Short exercise – Collect all the lines that mention the word "wide".

Data excerpt –
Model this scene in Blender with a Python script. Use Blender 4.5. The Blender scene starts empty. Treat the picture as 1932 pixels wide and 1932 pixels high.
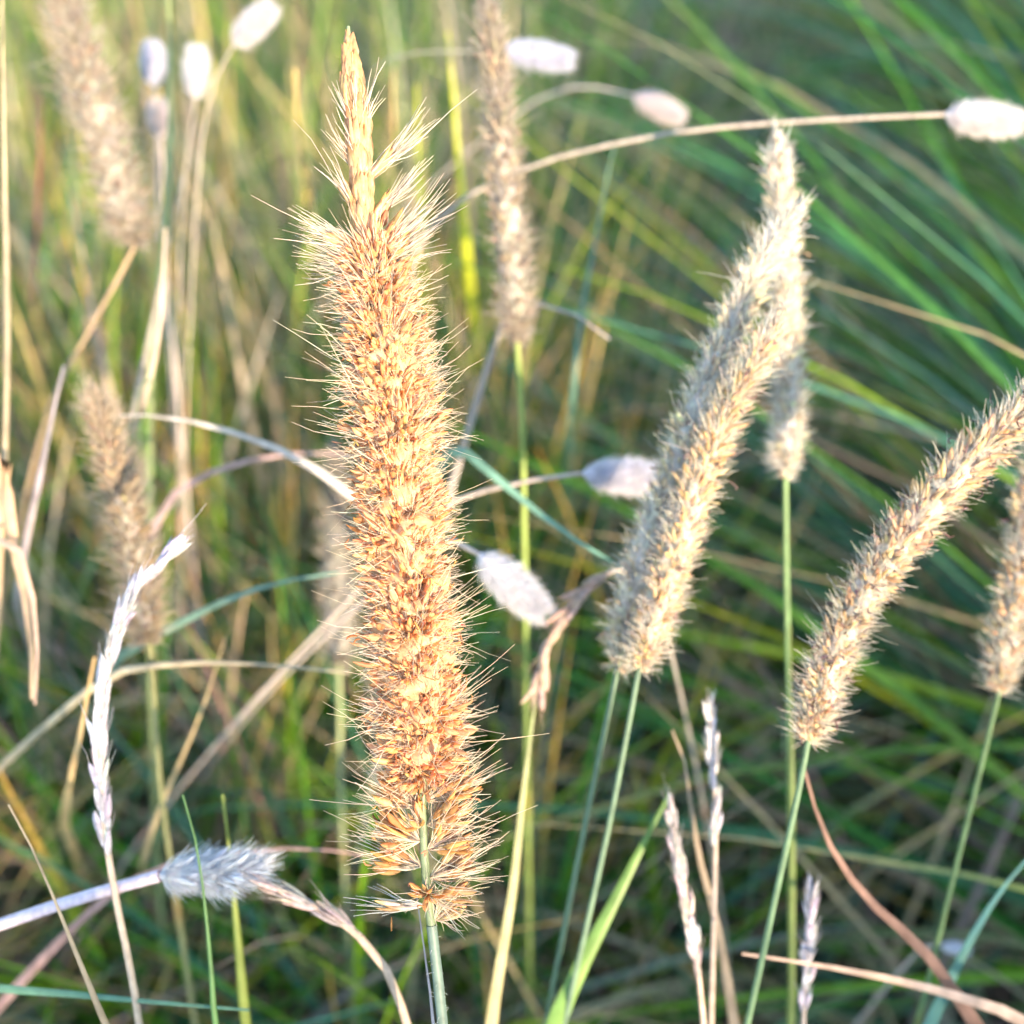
import bpy, math
import numpy as np
from math import radians as rad, sin, cos, tan

rng = np.random.default_rng(7)
S = bpy.context.scene
COL = S.collection

# ------------------------------------------------------------------ camera
PITCH = rad(42.0); FOV = rad(50.0); CAMZ = 0.50; FOCUS = 0.180
cd = bpy.data.cameras.new('camera'); cam = bpy.data.objects.new('camera', cd); COL.objects.link(cam)
cam.location = (0, 0, CAMZ); cam.rotation_euler = (rad(90) - PITCH, 0, 0)
cd.sensor_fit = 'HORIZONTAL'; cd.sensor_width = 36.0; cd.lens = 18.0 / tan(FOV / 2)
cd.clip_start = 0.01; cd.clip_end = 200.0
cd.dof.use_dof = True; cd.dof.focus_distance = FOCUS - 0.003
cd.dof.aperture_fstop = cd.lens / 4.1          # 4.1 mm wide opening
cd.dof.aperture_blades = 0
S.camera = cam

# ------------------------------------------------------------------ light
SUN_AZ = rad(30); SUN_EL = rad(15)             # low sun from the right, a little behind the camera
to_sun = np.array([sin(SUN_AZ) * cos(SUN_EL), -cos(SUN_AZ) * cos(SUN_EL), sin(SUN_EL)])
w = bpy.data.worlds.new('World'); S.world = w; w.use_nodes = True
nt = w.node_tree; bg = nt.nodes['Background']
sky = nt.nodes.new('ShaderNodeTexSky'); sky.sky_type = 'NISHITA'; sky.sun_disc = False
sky.sun_elevation = SUN_EL; sky.sun_rotation = math.atan2(to_sun[0], to_sun[1])
sky.air_density = 1.0; sky.dust_density = 0.6; sky.ozone_density = 1.0
nt.links.new(sky.outputs['Color'], bg.inputs['Color']); bg.inputs['Strength'].default_value = 0.15
sl = bpy.data.lights.new('sun', 'SUN'); sl.energy = 3.4; sl.angle = rad(0.6); sl.color = (1.0, 0.75, 0.50)
so = bpy.data.objects.new('sun', sl); COL.objects.link(so)
import mathutils
so.rotation_euler = mathutils.Vector(-to_sun).to_track_quat('-Z', 'Y').to_euler(); so.location = tuple(to_sun * 3)
S.view_settings.view_transform = 'Standard'; S.view_settings.look = 'None'
S.view_settings.exposure = 2.3; S.view_settings.gamma = 1.0
S.render.engine = 'CYCLES'
S.cycles.use_denoising = True
S.cycles.max_bounces = 8; S.cycles.transmission_bounces = 4; S.cycles.diffuse_bounces = 4

# ------------------------------------------------------------------ helpers
FWD = np.array([0, cos(PITCH), -sin(PITCH)]); UPV = np.array([0, sin(PITCH), cos(PITCH)]); RGT = np.array([1.0, 0, 0])
CAMP = np.array([0, 0, CAMZ]); TH = tan(FOV / 2)

def RM(d):
    return FOCUS + (d - FOCUS) * 0.62 if d > FOCUS else d
def P(px, py, d):
    """a place in the meadow, d metres along the view, seen at px, py of a 1932 wide print"""
    d = RM(d)
    return CAMP + FWD * d + RGT * ((px - 966) / 966 * TH * d) - UPV * ((py - 966) / 966 * TH * d)

def nrm(v):
    return v / np.maximum(np.linalg.norm(v, axis=-1, keepdims=True), 1e-12)

def spline(pts, n):
    p = np.asarray(pts, float)
    if len(p) == 2:
        return p[0] + (p[1] - p[0]) * np.linspace(0, 1, n)[:, None]
    q = np.vstack([2 * p[0] - p[1], p, 2 * p[-1] - p[-2]])
    seg = np.linalg.norm(np.diff(p, axis=0), axis=1); cum = np.r_[0, np.cumsum(seg)]
    out = []
    for s in np.linspace(0, cum[-1], n):
        i = min(np.searchsorted(cum, s, side='right') - 1, len(p) - 2); i = max(i, 0)
        t = (s - cum[i]) / max(seg[i], 1e-9)
        a, b, c, d = q[i], q[i + 1], q[i + 2], q[i + 3]
        out.append(0.5 * ((2 * b) + (-a + c) * t + (2 * a - 5 * b + 4 * c - d) * t * t + (-a + 3 * b - 3 * c + d) * t ** 3))
    return np.array(out)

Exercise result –
Model this scene in Blender with a Python script. Use Blender 4.5. The Blender scene starts empty. Treat the picture as 1932 pixels wide and 1932 pixels high.
cd.dof.aperture_fstop = cd.lens / 4.1          # 4.1 mm wide opening
    """a place in the meadow, d metres along the view, seen at px, py of a 1932 wide print"""